No. No company would ever do it if that was the case.
It does raise the cost per well. But it produces so much more oil, the cost per barrel is less.
. It is not that there is more oil there when you frac it.... it is just that you can drill and recover oil where we used to couldnt.
Far more oil is produced by hydraulic fracturing the well.
t is just that you can drill and recover oil where we used to couldnt.
Correct, the same well would have the oil too expensive to produce without hydraulic fracturing. Too little oil would flow to economically recover the cost drill.
They may spend up to 5 times more to hydraulic fracture the well, but produce 50 times the amount of oil (could be greatly more or less).
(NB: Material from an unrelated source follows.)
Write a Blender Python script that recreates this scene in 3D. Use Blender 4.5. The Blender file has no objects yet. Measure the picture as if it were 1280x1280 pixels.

In the old days they would frac a traditional, vertical well to increase production. It was an enhancement when you fracked a 30 or 40 foot sand payzone. And, if you remember, sometimes those wells were fracked with nitrogen instead of water. But, you're right that would increase the production on those wells. Shale drilling is different. There is no production from shale without fracking. Used to shale was just a tight formation that couldn't be produced. Today the horizontal drilling through that formation combined with fracking allows oil and gas to be produced. But the reserves aren't necessarily greater than the reserves on a traditional well.
At the end of the day, that's what you're talking about. Reserves, cost to drill, cost to produce.... and what you have to sell it for to be profitable.